In a decisive move to spur economic momentum, the Reserve Bank of India (RBI) has slashed its policy rate by 25 basis points to 6%, signaling a shift to an 'accommodative' stance from its previous 'neutral' posture.
RBI Governor Sanjay Malhotra, addressing a briefing today, underscored the central bank’s resolve to navigate a fast-changing global landscape while anchoring domestic stability.
The rate cut, decided by the Monetary Policy Committee (MPC), comes as global trade uncertainties—exacerbated by recent US tariffs and shifting economic winds—threaten to weigh down India’s merchandise exports and put pressure on the rupee.
“The global outlook is evolving rapidly, and these uncertainties could ripple through currencies and trade,” Malhotra warned. Yet, he struck an optimistic note on the home front, pointing to a pickup in investment activity driven by sustained capacity utilization and a robust forex reserve of $676 billion as of April 4, offering an 11-month import cover.

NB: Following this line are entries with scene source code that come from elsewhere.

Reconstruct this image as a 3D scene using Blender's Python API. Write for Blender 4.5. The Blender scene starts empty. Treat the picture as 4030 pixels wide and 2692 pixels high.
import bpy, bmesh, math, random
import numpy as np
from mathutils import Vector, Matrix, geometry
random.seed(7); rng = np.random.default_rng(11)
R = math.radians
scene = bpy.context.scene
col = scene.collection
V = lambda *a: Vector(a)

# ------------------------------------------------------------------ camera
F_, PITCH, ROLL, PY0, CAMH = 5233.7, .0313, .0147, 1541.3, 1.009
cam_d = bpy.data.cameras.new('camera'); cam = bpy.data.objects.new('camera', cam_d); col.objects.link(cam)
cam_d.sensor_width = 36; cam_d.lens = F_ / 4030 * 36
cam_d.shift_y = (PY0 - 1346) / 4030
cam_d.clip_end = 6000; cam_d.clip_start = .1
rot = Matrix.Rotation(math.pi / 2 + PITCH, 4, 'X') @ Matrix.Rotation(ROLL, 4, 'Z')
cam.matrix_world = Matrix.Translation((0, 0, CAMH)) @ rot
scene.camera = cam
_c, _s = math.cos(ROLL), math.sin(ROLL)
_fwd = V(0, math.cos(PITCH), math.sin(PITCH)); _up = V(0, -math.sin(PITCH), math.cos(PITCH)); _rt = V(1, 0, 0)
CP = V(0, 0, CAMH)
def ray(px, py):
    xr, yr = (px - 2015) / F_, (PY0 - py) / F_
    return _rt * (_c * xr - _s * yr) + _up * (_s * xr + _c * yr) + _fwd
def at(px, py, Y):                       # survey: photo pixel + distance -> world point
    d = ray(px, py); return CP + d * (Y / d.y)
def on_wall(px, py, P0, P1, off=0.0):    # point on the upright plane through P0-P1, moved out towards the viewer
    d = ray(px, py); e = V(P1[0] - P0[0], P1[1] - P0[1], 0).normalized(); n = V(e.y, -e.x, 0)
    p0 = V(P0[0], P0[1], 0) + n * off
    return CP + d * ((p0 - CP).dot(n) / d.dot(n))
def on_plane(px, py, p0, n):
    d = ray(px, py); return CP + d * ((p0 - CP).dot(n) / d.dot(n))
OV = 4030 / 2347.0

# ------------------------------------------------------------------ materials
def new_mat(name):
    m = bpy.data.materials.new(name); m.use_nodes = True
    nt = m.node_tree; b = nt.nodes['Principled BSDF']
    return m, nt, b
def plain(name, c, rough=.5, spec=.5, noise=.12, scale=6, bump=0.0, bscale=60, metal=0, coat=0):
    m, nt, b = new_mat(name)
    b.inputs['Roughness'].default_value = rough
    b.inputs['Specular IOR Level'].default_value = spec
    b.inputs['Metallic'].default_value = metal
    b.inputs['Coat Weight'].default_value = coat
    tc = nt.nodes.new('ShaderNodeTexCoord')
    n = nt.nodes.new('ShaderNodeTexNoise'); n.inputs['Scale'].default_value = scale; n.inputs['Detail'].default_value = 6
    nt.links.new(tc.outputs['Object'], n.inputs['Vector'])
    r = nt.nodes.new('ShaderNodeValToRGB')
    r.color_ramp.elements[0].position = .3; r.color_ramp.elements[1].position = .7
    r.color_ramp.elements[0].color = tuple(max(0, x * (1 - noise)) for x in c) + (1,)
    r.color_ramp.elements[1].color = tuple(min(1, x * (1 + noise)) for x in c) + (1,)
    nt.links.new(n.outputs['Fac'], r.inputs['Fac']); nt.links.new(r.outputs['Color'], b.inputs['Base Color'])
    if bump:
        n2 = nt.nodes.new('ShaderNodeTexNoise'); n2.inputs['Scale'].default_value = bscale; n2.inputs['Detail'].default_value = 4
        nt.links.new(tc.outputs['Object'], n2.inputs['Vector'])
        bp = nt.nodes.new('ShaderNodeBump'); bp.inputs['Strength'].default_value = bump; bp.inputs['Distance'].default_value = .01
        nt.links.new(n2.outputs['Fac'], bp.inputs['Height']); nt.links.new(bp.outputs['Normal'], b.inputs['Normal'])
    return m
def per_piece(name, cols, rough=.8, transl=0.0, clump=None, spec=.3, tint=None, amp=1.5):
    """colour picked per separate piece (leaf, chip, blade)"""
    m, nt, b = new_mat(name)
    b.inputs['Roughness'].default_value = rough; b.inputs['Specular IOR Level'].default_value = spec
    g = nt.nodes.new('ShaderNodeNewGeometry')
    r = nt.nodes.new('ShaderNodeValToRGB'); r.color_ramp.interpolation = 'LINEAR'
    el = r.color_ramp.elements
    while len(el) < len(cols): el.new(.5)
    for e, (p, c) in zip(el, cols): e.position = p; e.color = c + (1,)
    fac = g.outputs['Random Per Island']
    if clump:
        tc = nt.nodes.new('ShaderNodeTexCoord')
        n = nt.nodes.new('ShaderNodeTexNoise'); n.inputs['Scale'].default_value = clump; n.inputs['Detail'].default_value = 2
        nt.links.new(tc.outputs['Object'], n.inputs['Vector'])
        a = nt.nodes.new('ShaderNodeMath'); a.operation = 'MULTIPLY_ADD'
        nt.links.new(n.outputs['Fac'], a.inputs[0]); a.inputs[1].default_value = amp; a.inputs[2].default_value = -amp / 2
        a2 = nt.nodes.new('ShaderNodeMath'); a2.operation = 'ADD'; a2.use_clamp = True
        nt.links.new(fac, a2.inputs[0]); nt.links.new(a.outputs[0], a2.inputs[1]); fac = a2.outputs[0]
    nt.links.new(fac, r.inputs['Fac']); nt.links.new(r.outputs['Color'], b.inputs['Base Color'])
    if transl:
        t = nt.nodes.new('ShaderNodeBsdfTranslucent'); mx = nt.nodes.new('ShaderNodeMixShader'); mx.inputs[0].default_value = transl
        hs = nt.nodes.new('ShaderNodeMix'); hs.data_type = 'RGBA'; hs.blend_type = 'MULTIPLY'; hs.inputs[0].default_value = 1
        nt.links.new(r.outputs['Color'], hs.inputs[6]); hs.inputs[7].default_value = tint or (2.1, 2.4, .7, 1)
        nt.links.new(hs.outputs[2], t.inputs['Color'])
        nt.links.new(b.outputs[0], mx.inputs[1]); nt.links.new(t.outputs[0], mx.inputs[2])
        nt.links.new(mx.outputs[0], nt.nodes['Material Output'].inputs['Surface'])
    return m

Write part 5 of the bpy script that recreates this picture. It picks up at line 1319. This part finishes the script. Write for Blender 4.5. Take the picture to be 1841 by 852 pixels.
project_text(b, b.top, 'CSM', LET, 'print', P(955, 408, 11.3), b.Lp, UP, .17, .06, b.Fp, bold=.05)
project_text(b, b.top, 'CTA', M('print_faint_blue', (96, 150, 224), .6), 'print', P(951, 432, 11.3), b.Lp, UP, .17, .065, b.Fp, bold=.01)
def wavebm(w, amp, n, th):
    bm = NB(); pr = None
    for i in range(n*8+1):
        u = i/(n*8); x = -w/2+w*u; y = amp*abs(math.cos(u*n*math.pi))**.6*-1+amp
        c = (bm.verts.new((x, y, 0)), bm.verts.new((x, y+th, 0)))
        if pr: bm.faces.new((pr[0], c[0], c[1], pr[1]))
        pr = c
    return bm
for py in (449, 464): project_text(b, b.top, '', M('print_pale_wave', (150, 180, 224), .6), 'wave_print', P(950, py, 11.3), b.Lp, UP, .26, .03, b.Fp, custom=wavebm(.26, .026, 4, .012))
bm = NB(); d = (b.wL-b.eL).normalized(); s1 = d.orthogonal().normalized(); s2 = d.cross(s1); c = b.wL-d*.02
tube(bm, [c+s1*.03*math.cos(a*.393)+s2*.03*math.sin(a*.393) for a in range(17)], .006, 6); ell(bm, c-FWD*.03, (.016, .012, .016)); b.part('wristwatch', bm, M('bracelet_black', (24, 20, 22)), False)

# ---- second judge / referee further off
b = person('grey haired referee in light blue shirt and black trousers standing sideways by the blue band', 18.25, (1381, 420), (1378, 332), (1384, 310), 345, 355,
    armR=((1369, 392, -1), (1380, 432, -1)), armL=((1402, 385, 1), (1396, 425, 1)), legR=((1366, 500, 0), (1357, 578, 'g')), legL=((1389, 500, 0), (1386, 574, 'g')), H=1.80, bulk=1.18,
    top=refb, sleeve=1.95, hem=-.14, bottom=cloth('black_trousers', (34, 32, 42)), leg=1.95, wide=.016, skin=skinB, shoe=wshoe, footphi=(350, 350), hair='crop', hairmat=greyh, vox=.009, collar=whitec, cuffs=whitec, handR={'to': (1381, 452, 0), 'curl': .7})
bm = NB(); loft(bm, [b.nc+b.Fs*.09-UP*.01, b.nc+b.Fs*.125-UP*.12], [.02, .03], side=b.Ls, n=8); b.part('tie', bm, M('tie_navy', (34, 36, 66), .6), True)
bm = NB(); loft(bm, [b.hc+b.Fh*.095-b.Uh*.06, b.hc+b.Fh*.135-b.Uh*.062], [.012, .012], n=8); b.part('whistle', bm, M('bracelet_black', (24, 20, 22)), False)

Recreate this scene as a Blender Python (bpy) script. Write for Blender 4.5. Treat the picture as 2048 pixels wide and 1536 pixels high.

The RBI’s policy tweak isn’t just about rates—it’s a broader recalibration. Malhotra highlighted that the accommodative stance offers guidance on rates without tying the bank’s hands on liquidity, which swung from a January deficit to a surplus by March thanks to deft management. “We’re committed to ensuring sufficient system liquidity,” he assured, adding that the central bank remains agile, ready to deploy “clear, consistent, and credible” measures to safeguard the economy.
On growth, the RBI tempered its FY26 GDP forecast to 6.5% from 6.7%, reflecting global headwinds. However, inflation projections were slashed to 4% from 4.2%, buoyed by easing uncertainties around Rabi crops and record wheat output signaled in second advance estimates. “We’re aiming for non-inflationary growth built on improved demand and macroeconomic balance,” Malhotra emphasized.
The central bank also unveiled forward-looking reforms: expanding co-lending beyond priority sectors and proposing that the National Payments Corporation of India (NPCI) adjust UPI transaction limits for person-to-merchant payments based on economic needs. These steps, Malhotra said, reflect the RBI’s intent to foster innovation while keeping a steady hand on stability.
Globally, the picture is less rosy. “Exceptional uncertainties” loom large, with trade-related measures clouding regional outlooks, Malhotra noted. Yet, he positioned monetary policy as a critical anchor, balancing domestic priorities against external shocks. For now, the rate cut to 6%—a shot of adrenaline for borrowers and businesses—marks a gamble that India can outpace the gathering storm, with the RBI standing vigilant at the helm.